Wireless chip maker Qualcomm Inc's third-quarter profit was better than expected and the company raised its guidance for the current quarter due to strong demand for smartphones.

Yet Qualcomm shares still fell 2.6 percent in late trading on Wednesday as some investors had hoped for a better outlook for this quarter because they expect Qualcomm to supply chips for the next Apple Inc iPhone.

It's a good report. It's certainly better than what people expected, but it's now a blow-out, Charter Equity Research analyst Ed Snyder said.

In particular, some investors might be disappointed with Qualcomm's forecast for 120 million to 125 million wireless MSM chips shipments in the current quarter, which compared with Snyder's expectation for 130 million.

But still Snyder said: This is a solid report with good guidance as they're heading into what I consider to be a very strong second half (of 2011).

Qualcomm raised its earnings per share guidance for the full year 2011 to a range of $3.15 to $3.20 from its previous expectation for $3.05 to $3.13.

It increased its revenue target for the year to a range of $14.7 billion to $15 billion from its previous expectation of $14.1 billion to $14.7 billion.

Qualcomm's profit rose to $1.035 billion, or 61 cents per share, for its fiscal third quarter ended in June 26 from $767 million, or 47 cents per share, in the same quarter the year before. Excluding unusual items, Qualcomm earnings of 73 cents per share were ahead of analyst expectations for 71 cents per share, according to Thomson Reuters I/B/E/S.

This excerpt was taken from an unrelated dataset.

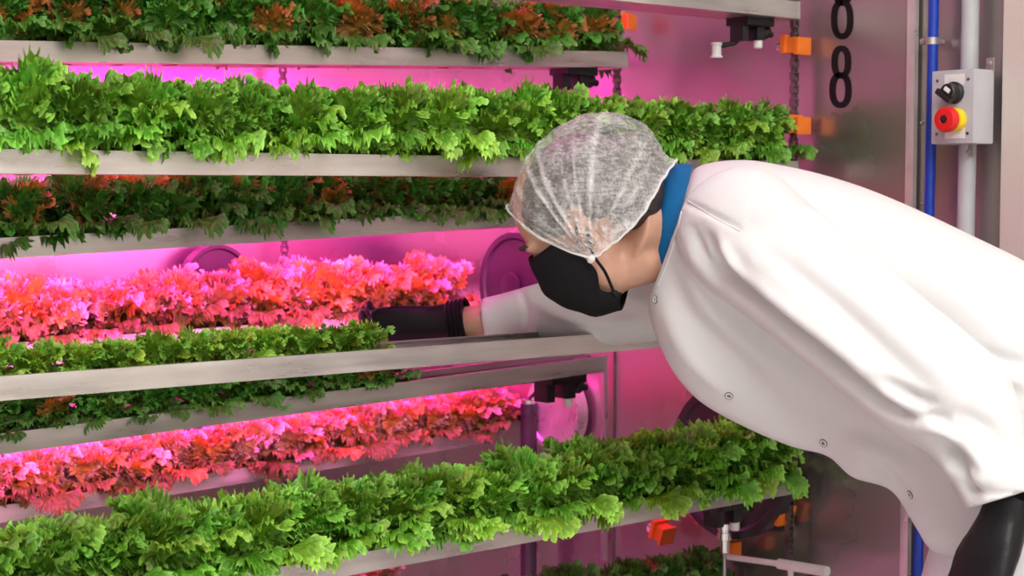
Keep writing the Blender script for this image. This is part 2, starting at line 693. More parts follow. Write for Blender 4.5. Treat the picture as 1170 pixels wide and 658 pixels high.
T1 = tray(R1, (0, -99), (913, 2), 'bare end of a brushed metal tray at the top beside the black figure eights')
T3 = tray(R1, (0, 170), (911, 184), 'brushed metal front tray behind the hairnet, full of tall bright green lettuce')
T6 = tray(R1, (0, 430), (911, 365.6), 'brushed metal front tray that the reaching sleeve passes over, right half empty')
T9 = tray(R1, (0, 703), (909, 545), 'brushed metal lowest front tray, full of bright green lettuce, below the coat')
T2 = tray(R2, (0, 46), (716, 59), 'uppermost full tray, set back, its end beside the rail')
T4 = tray(R2, (0, 272), (716, 232.5), 'metal tray set back just below the front tray behind the hairnet')
T7 = tray(R2, (0, 496), (690, 407), 'metal tray set back just below the tray the arm reaches over')
T5 = tray(R3, (0, 393), (548, 351), 'pink lit tray at the back behind the gloved hand, holding reddish lettuce')
T8 = tray(R3, (0, 578), (572, 488), 'dark metal tray at the back holding reddish lettuce above the lowest green row')
T10 = tray(D * 1.09, (300, 770), (830, 683), 'metal tray under the lowest front tray, only its dim plants showing')
T11 = tray(R3, (0, 765), (480, 680), 'metal tray deep at the back under the dark tray of reddish lettuce')

plant(T3, 'green', 868, -120, .088, 1.04, 'bright green frilly lettuce', 'from the right end of the front tray behind the hairnet', 'green lettuces on the front tray behind the hairnet', 0, 1.28)
plant(T9, 'green', 862, -120, .086, 1.16, 'bright green frilly lettuce', 'from the right end of the lowest front tray', 'green lettuces on the lowest front tray', 0, 1.14)
plant(T6, 'young', 425, -120, .062, .92, 'small young green lettuce', 'leftward from the gloved hand on the middle front tray', 'young lettuces on the middle front tray', .018, 1.)
plant(T2, 'bronze', 672, -120, .094, 1.08, 'dark green lettuce with painted backlight', 'from the right end of the uppermost full tray', 'green lettuces with painted backlight on the uppermost full tray')
plant(T4, 'bronze', 560, -120, .092, 1.0, 'dark green lettuce with painted backlight', 'leftward from the hairnet, under the front tray', 'green lettuces with painted backlight under the front tray')
plant(T7, 'deep', 430, -120, .092, .86, 'small dark green lettuce', 'from the right on the tray just below the reaching arm', 'dark green lettuces below the middle front tray', 0, 1.)
plant(T5, 'red', 496, -120, .094, 1.12, 'pink lit reddish lettuce', 'from the right on the back tray behind the gloved hand', 'reddish lettuces behind the gloved hand')
plant(T8, 'red', 556, -120, .094, 1.05, 'pink lit reddish lettuce', 'from the right on the dark back tray', 'reddish lettuces on the dark back tray', 0, 1.05)
plant(T11, 'red', 420, 40, .096, 1.0, 'dim reddish lettuce', 'from the right on the deepest low tray', 'dim reddish lettuces at the bottom')
plant(T10, 'deep', 800, 430, .09, .95, 'dim green lettuce', 'from the right on the tray under the lowest front tray', 'dim lettuces under the lowest front tray')

# ------------------------------------------------------------------ grow lights
PINK = (1, .02, .52)
WARM = (1, .22, .54)


def grow_light(a, b, tilt, power, label, spread=150, col=PINK):
    a, b = Vector(a), Vector(b)
    c = (a + b) / 2
    d = b - a
    L_ = d.length
    root = empty('grow_light', c, label, 'grow light', 'pink grow light bars')
    R = Matrix.Rotation(math.atan2(-d.z, d.x), 3, 'Y') @ Matrix.Rotation(tilt, 3, 'X')
    mb = MB()
    mb.box(c, (L_, .034, .014), R, .002)
    mb.build('housing', M['rail'], root)
    mb = MB()
    mb.box(c + R @ Vector((0, 0, -.0075)), (L_ - .03, .018, .002), R)
    mb.build('diode_strip', M['led'], root, smooth=False)
    ld = bpy.data.lights.new('grow_lamp', 'AREA')
    ld.shape = 'RECTANGLE'
    ld.size = L_ - .05
    ld.size_y = .02
    ld.color = col
    ld.energy = power
    ld.spread = math.radians(spread)
    lo = bpy.data.objects.new('grow_lamp', ld)
    C.objects.link(lo)
    lo.parent = root
    lo.location = R @ Vector((0, 0, -.011))
    lo.rotation_euler = R.to_euler()


def ztray(T, x):
    return (T['B'] + T['d'] * ((x - T['B'].x) / T['d'].x)).z


for (pa, pb, Y, tilt, pw, nm, spr, cl_) in (
        ((-40, 56), (700, 69), R2 + .20, .5, 26, 'pink grow light bar hidden behind the uppermost full tray', 150, PINK),
        ((-40, 284), (600, 249), R2 + .145, 1.4, 4.2, 'pink grow light bar facing the reddish lettuces behind the gloved hand', 120, WARM),
        ((-40, 278), (600, 245), R3 + .05, .3, 3, 'pink grow light bar above the reddish lettuces behind the gloved hand', 150, PINK),
        ((-40, 507), (640, 424), R2 + .145, 1.45, 4.2, 'pink grow light bar facing the reddish lettuces on the dark back tray', 120, WARM),
        ((-40, 498), (640, 415), R3 + .05, .3, 3, 'pink grow light bar above the reddish lettuces on the dark back tray', 150, PINK),
        ((-40, -75), (700, -75), R2 + .18, .1, 9, 'pink grow light bar above the uppermost full tray', 150, PINK)):
    A_, B_ = PY(*pa, Y), PY(*pb, Y)
    d_ = (B_ - A_).normalized()
    A_ = B_ - d_ * ((B_.x - .45) / d_.x)
    grow_light(A_, B_, tilt, pw, nm, spr, cl_)

grow_light((.5, 2.2, 1.77), (2.42, 2.2, 1.77), 0, 2.6, 'pink grow light bar above the top right tray', 100)

# ------------------------------------------------------------------ chains, rails, brackets, wheels


def chain(p0, p1, label):
    p0, p1 = Vector(p0), Vector(p1)
    mb = MB()
    d = (p1 - p0)
    n = int(d.length / .0125)
    for i in range(n):
        c = p0 + d * ((i + .5) / n)
        wd = .004 if i % 2 else .0075
        for sx in (-1, 1):
            mb.box(c + Vector((sx * wd, 0, 0)), (.0016, .010, .0155), None)
        mb.lathe(c + Vector((-.008, 0, .006)), (1, 0, 0), [(.0035, 0), (.0035, .016)], 8)
    o = mb.build('roller_chain', M['chain'], None, p0)
    return tag(o, label, 'chain')


xc = XW - .035


def wp(px, py, off=.035):
    return PX(px, py, XW - off)


top, bot = wp(909, -60), wp(905, 700)
chain((top.x, top.y, 0), (top.x, top.y, 1.9), 'steel roller chain running up the wall by the front tray ends')
tp = wp(705, 60, .10)
chain((tp.x, tp.y, 1.27), (tp.x, tp.y, 1.9), 'pink lit roller chain behind the end of the uppermost full tray')
tp = PY(325, 290, YB - .05)
chain((tp.x, tp.y, 0), (tp.x, tp.y, 1.9), 'dark roller chain on the pink back wall above reddish lettuce')
tp = PY(528, 290, YB - .05)
chain((tp.x, tp.y, 0), (tp.x, tp.y, 1.9), 'pink lit roller chain in the corner above the gloved wrist')


def rail(a, b, wd, label, m='rail'):
    a, b = Vector(a), Vector(b)
    d = (b - a)
    R = d.to_track_quat('Z', 'Y').to_matrix()
    mb = MB()
    mb.box((a + b) / 2, (.012, wd, d.length), R, .0015)
    o = mb.build('guide_rail', M[m], None, a)
    return tag(o, label, 'rail')


rail(wp(690, 640, .02), wp(690, 405, .02), .011, 'grey upright rail below the end of the tray under the arm')
rail(wp(709, 66, .06), wp(710, -40, .06), .011, 'pink lit upright rail standing at the uppermost full tray end')
# far left posts carrying the trays
for Y, lab in ((R1, 'front'), (R2, 'middle'), (R3, 'rear')):
    mb = MB()
    mb.box((.30, Y + TD / 2, 1.05), (.04, TD + .02, 2.1), None, .003)
    o = mb.build('rack_post', M['rail'], None, (.30, Y + TD / 2, 0))
    tag(o, 'steel upright post carrying the left ends of the %s row of trays' % lab, 'post', 'rack posts')


def bracket(c, dims, label, m='orange', bolt=True, rot=0.):
    c = Vector(c)
    R = Matrix.Rotation(rot, 3, 'X')
    root = empty('chain_bracket', c, label, 'bracket', 'orange chain brackets')
    mb = MB()
    mb.box(c, (dims[0], dims[1], dims[2]), R, .0025)
    mb.box(c + R @ Vector((0, dims[1] * .35, dims[2] * .08)), (dims[0] * 1.5, dims[1] * .28, dims[2] * 1.18), R, .002)
    mb.box(c + R @ Vector((0, -dims[1] * .38, -dims[2] * .05)), (dims[0] * 1.4, dims[1] * .22, dims[2] * 1.12), R, .002)
    mb.build('clamp', M[m], root)
    if bolt:
        mb = MB()
        b = c + R @ Vector((0, dims[1] * .5, 0))
        mb.lathe(b, (-.3, 1, 0), [(.006, 0), (.006, .008), (.011, .008), (.011, .018), (.006, .021)], 12)
        mb.build('bolt', M['chrome'], root)


bracket(wp(909, 52), (.028, .046, .030), 'orange bracket on the chain between the top tray and the lettuce', rot=.05)
bracket(wp(913, 143), (.028, .028, .030), 'orange bracket on the chain just above the front tray end')
bracket(wp(890, 584), (.034, .046, .034), 'orange bracket under the end of the lowest front tray', rot=.25)
bracket(wp(718, 25, .05), (.02, .024, .030), 'red orange bracket beside the pink upright rail', bolt=False)
bracket(wp(757, 608, .05), (.03, .036, .034), 'red bracket among dim plants under the lowest front tray', rot=.3)
bracket(wp(838, 626, .05), (.02, .02, .026), 'small orange bracket above the white pipe', bolt=False)


def wheel(c, axis, r, label, m='wheel', hub=True):
    c = Vector(c)
    axis = Vector(axis).normalized()
    root = empty('pulley', c, label, 'wheel', 'round chain wheels')
    mb = MB()
    mb.lathe(c, axis, [(.02, -.012), (r * .86, -.012), (r * .9, -.016), (r, -.016), (r, .016), (r * .9, .016), (r * .86, .010), (.02, .010)], 56)
    mb.build('disc', M[m], root)
    if not hub:
        return
    mb = MB()
    mb.lathe(c, axis, [(.014, -.06), (.014, .02), (.03, .02), (.03, .028), (.012, .030)], 24)
    mb.build('hub', M['wheel'], root)


wheel(wp(836, 527, .06), (-1, 0, 0), .155, 'large black round wheel behind the lowest front lettuces')
wheel(wp(592, 326, .05), (-1, 0, 0), .122, 'purple lit round wheel between the gloved wrist and the face')
wheel(wp(636, 470, .03), (-1, 0, 0), .088, 'magenta lit round wheel below the tray under the arm', 'trim', False)
wheel(PY(246, 322, YB - .06), (0, -1, 0), .082, 'purple round wheel on the back wall above reddish lettuces')


def valve(c, sc, label, nozzle=True):
    """drain fitting hung under the end of a tray; long side along the tray depth"""
    c = Vector(c)
    root = empty('drain_valve', c, label, 'valve', 'drain valves under tray ends')
    k = sc
    mb = MB()
    mb.box(c + Vector((-.0, 0, -.008 * k)), (.07 * k, .05 * k, .016 * k), None, .002)
    mb.box(c + Vector((-.028 * k, .0, -.028 * k)), (.016 * k, .03 * k, .03 * k), None, .002)
    mb.box(c + Vector((.012 * k, 0, -.026 * k)), (.02 * k, .03 * k, .028 * k), None, .002)
    mb.lathe(c + Vector((.03 * k, 0, -.022 * k)), (1, 0, -.2), [(.009 * k, 0), (.012 * k, .004 * k), (.012 * k, .012 * k), (.006 * k, .014 * k), (.006 * k, .026 * k)], 14)
    mb.build('valve_body', M['black'], root)
    mb = MB()
    mb.lathe(c + Vector((.014 * k, -.006 * k, -.04 * k)), (0, 0, -1), [(.008 * k, 0), (.008 * k, .012 * k), (.006 * k, .014 * k)], 14)
    mb.build('cap', M['white'], root)
    if nozzle:
        mb = MB()
        mb.tube([c + Vector(v) * k for v in ((-.02, 0, -.034), (-.032, .008, -.046), (-.05, .016, -.050), (-.062, .02, -.052))], .0045 * k, 10)
        mb.build('pipe', M['black'], root)
        mb = MB()
        mb.lathe(c + Vector((-.064, .02, -.046)) * k, (0, 0, -1), [(.010 * k, 0), (.010 * k, .004 * k), (.0085 * k, .005 * k), (.0085 * k, .022 * k), (.011 * k, .023 * k), (.011 * k, .026 * k)], 18)
        mb.build('nozzle', M['white'], root)


valve(T1['B'] + Vector((-.075, .055, -TH + .002)), 1.08, 'black drain valve with white nozzle under the top right tray')
valve(T2['B'] + Vector((-.10, .05, -TH)), 1.15, 'black drain valve under the end of the uppermost full tray', False)
valve(T7['B'] + Vector((-.07, .06, -TH)), 1.35, 'black drain valve under the tray end below the arm', False)
valve(T9['B'] + Vector((-.13, .06, -TH)), 1.2, 'black drain valve above the white pipe under the lowest front tray', False)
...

Revenue rose to $3.62 billion from $2.7 billion. Wall Street analysts had expected revenue of $3.59 billion, according to Thomson Reuters I/B/E/S.

On May 24, Qualcomm said it completed its acquisition of another wireless chip maker, Atheros Communications.

Qualcomm shares fell to $55.77 in late trading after closing at $57.30 in the regular Nasdaq session.